The 23.7 trillion has been paid back alright because pension fund managers have been SUCKERED once again into putting money back into the TARP banks' stocks, which was 700 billion, and the remaining 23 trillion will be forthecoming as the guaranteed so-called 'recovery' takes hold.
So when state governments ask for bail outs to avoid austerity CUTS, laying off teachers, fireman, guess who will say 'no'?
us white folks and the very teachers, policeman, being fired! ...why?
because if Ben Bernanke doesn't keep a 0% interest rate policy, then TARP banks stocks crumble for not making profits off gambling and if that happens then pension managers will pull their money back out banks...
and if that happens?
Answer = pre-crisis '07 but plunges the world into an irreversible New Dark Age for generations
Sheridan Rd outside of Great Lakes Naval training station is lined with these human blood suckers.
First, supply-side trickle-up for for 20 years. Economic system rules favoring the econopath elite encoded into law by their minions in Congress.
Add to that deregulation and the subsequent feeding frenzy of the financial vultures
of Wall Street. They tank the whole economy.
Which creates the de facto economic draft, and... voila! Military bases with the victims of economic devastation set up as targets to extract their remaining value.

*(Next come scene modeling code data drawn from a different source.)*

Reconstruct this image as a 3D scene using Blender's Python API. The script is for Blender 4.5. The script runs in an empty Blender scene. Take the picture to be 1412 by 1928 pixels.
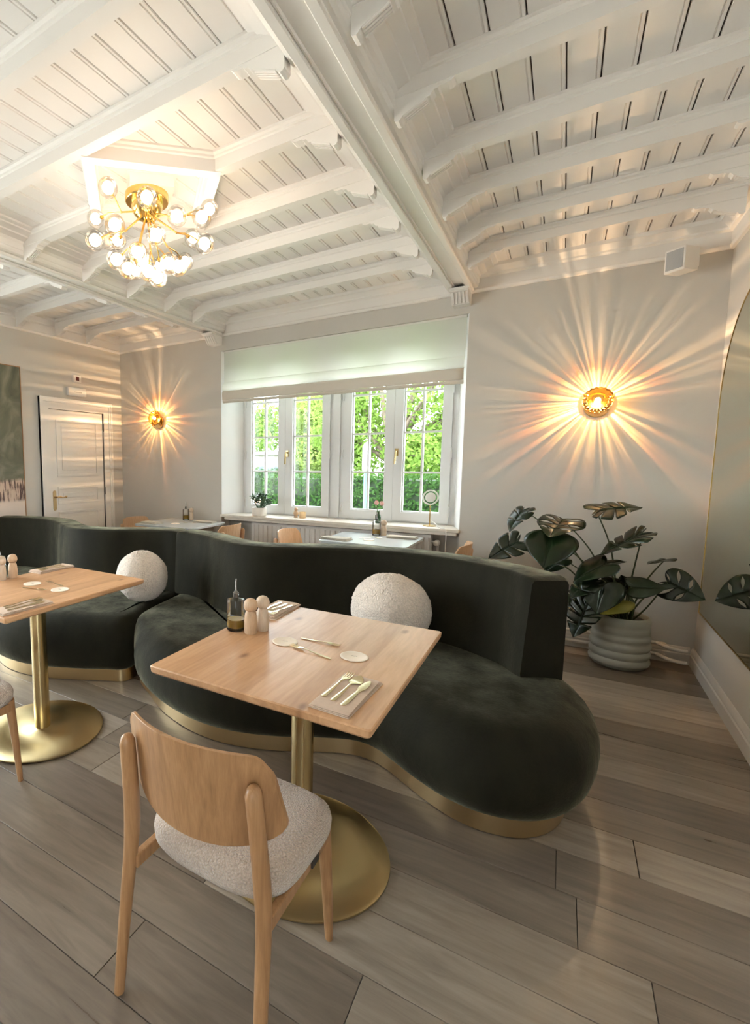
import bpy, bmesh, math, random
from mathutils import Vector, Matrix, noise

random.seed(7)
scene = bpy.context.scene
col = scene.collection

# ------------------------------------------------------------------ camera
CAM_H = 1.45
cam_d = bpy.data.cameras.new('camera')
cam = bpy.data.objects.new('camera', cam_d)
col.objects.link(cam)
cam_d.sensor_fit = 'HORIZONTAL'
cam_d.sensor_width = 36.0
cam_d.lens = 948.52 / 1412 * 36.0
cam_d.shift_x = (706 - 411.84) / 1412
cam_d.shift_y = (971.37 - 964) / 1412
cam_d.clip_start = 0.05
cam_d.clip_end = 300
_r = Vector((0.8263217, 0.5631810, -0.0044202))
_u = Vector((-0.0564611, 0.0906457, 0.9942814))
_f = Vector((-0.5603611, 0.8213468, -0.1067003))
m = Matrix((( _r.x, _u.x, -_f.x, 0), (_r.y, _u.y, -_f.y, 0), (_r.z, _u.z, -_f.z, CAM_H), (0, 0, 0, 1)))
cam.matrix_world = m
scene.camera = cam

# ------------------------------------------------------------------ world, sun, exposure
WORLD_STRENGTH = 5.0
SUN_STRENGTH = 3.0
world = bpy.data.worlds.new('sky')
scene.world = world
world.use_nodes = True
wb = world.node_tree.nodes['Background']
wb.inputs[0].default_value = (0.88, 0.94, 1.0, 1)
wb.inputs[1].default_value = WORLD_STRENGTH
sun_d = bpy.data.lights.new('sun', 'SUN')
sun_d.energy = SUN_STRENGTH
sun_d.angle = math.radians(1.5)
sun_d.color = (1.0, 0.95, 0.85)
sun = bpy.data.objects.new('sun', sun_d)
col.objects.link(sun)
sun.rotation_euler = Vector((-0.62, 0.42, -0.95)).to_track_quat('-Z', 'Y').to_euler()
vs = scene.view_settings
vs.view_transform = 'Standard'
vs.look = 'None'
vs.exposure = 2.0
vs.gamma = 1.0
vs.use_curve_mapping = False

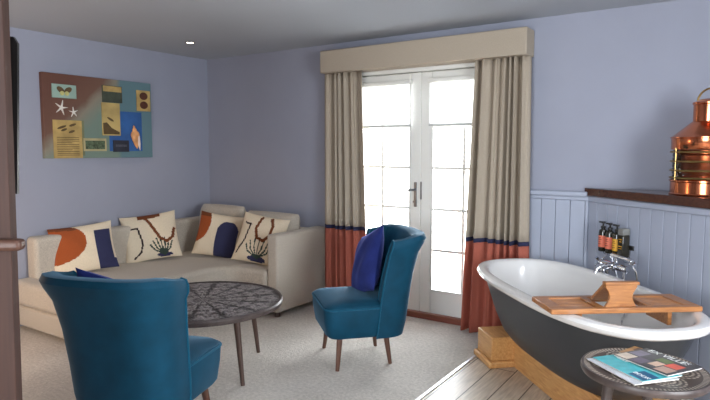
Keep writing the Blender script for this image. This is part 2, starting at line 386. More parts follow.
p0 = Vector((3.918, -0.001)); du = Vector((0.79, -0.613)); nn = Vector((-0.613, -0.79))
f0 = Vector((3.93, 0)) + nn*0.028 - du*0.012; f1 = f0 + du*3.05
prism(bm, [(p0.x, p0.y), (f0.x, f0.y), (f1.x, f1.y), (f1.x, -0.001)], 1.112, 1.168)
o = obj('wall_shelf', bm, mt['shelf'], bevel=0.004); tag(o, 'dark polished wood wedge shelf on top of the pale panelling', 'shelf')

# dark wooden door standing open at the left edge of the frame
def camray(px, py, depth):
    f = 574.66; s, c = math.sin(R(33.94)), math.cos(R(33.94)); sp, cp = math.sin(R(4.97)), math.cos(R(4.97))
    r = Vector((c, s, 0)); F = Vector((-s, c, 0)); u = Vector((0, 0, cp)) + F*sp; fw = F*cp - Vector((0, 0, sp))
    return Vector(cam.location) + (r*(px-355)/f - u*(py-200)/f + fw)*depth
e0 = Vector((2.993, -3.493, 0))        # foot of the visible door edge
DM = Matrix.Translation(e0) @ Matrix.Rotation(R(33.94+8), 4, 'Z') @ Matrix.Rotation(R(0.9), 4, 'Y')
bm = bmn(); box(bm, -0.8, 0.0, 0.0, 0.045, 0.0, 2.36, DM)
d3 = struct('door_3', bm, mt['darkdoor'], 'dark wooden door standing open at the left edge', bevel=0.003)
bm = bmn(); box(bm, -0.3, 0.046, -0.05, -0.002, 1.138, 1.172, DM); obj('door_handle', bm, mt['handle'], d3, bevel=0.012, seg=3)
bm = bmn(); prism(bm, [(0.0, 1.78), (-0.02, 1.78), (-0.02, 1.3), (-0.004, 1.3), (0.011, 1.76)], -0.078, -0.064, DM @ Matrix.Rotation(R(90), 4, 'X')); obj('door_seal', bm, mt['black'], d3)

# ------------------------------------------------------------------ pelmet and curtains
bm = bmn(); box(bm, 1.665, 3.516, -0.185, -0.004, 2.117, 2.312); o = obj('pelmet', bm, mt['linen'], bevel=0.008); tag(o, 'beige linen covered pelmet box above the garden doors', 'pelmet')
def curtain(xa, xb, folds, seed, label, zband, flare):
    rnd = random.Random(seed)
    t = thing('curtain', label, 'curtain', (0, 0, 0), 0, 'pair of curtains at the garden doors')
    ph = [rnd.uniform(0, 6.28) for _ in range(6)]; NS = folds*10
    def P(s, z):
        k = (2.12 - z)/2.12
        a = xa + flare[0]*k; b = xb + flare[1]*k
        x = a + (b-a)*s + 0.008*math.sin(2*math.pi*s*3+ph[0])
        A = 0.030 + 0.016*math.sin(2*math.pi*s*1.7+ph[1]) + 0.012*k
        y = -0.098 + A*math.sin(2*math.pi*(folds*s + 0.35*math.sin(2*math.pi*s*1.3+ph[2]) + 0.06*k*math.sin(5*s+ph[3]))) + 0.008*math.sin(2*math.pi*(folds*2.3*s)+ph[4]) - 0.018*k
        y = min(y, -0.06)
        return (x, y, z)
    for nm, z1, z0, m, n in (('main_drop', 2.118, zband+0.034, mt['linen'], 18), ('contrast_band', zband+0.034, zband, mt['navyband'], 2), ('hem_panel', zband, 0.008, mt['rust'], 10)):
        bm = bmn(); rows = []
        for j in range(n+1):
            z = z1 + (z0-z1)*j/n; rows.append([bm.verts.new(P(i/NS, z)) for i in range(NS+1)])
        for a, b in zip(rows, rows[1:]):
            for i in range(NS): bm.faces.new((a[i], a[i+1], b[i+1], b[i]))
        o = obj(nm, bm, m, t, solid=0.004)
        if nm == 'hem_panel': o['label'] = 'terracotta lower panel'
        if nm == 'contrast_band': o['label'] = 'narrow navy band'
    return t
curtain(1.632, 2.065, 6, 3, 'beige, navy and terracotta curtain left of the garden doors, beside the sofa arm', 0.722, (0.0, 0.09))
curtain(3.085, 3.512, 7, 8, 'beige, navy and terracotta curtain right of the garden doors, beside the bath', 0.722, (-0.085, 0.03))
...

Nice.
They'd find local places where military folks went often, drive around watching for tell-tale signs (especially haircuts), and badger the enlisted with various "installment plan" scams.
Friend of mine wound up paying $50 a week for a year for a photo-processing service... My two brothers wound up buying two pickups each, on inflated payment plans. That's right, car dealerships were sending salesman out in brand-new cars to find military folks, bring them back to the car lot, and get them signed up.
Gunny in my ship's Marine detachment used to give a six-page list of places to avoid to newly-arrived personnel. All places that would try to suck away your paycheck.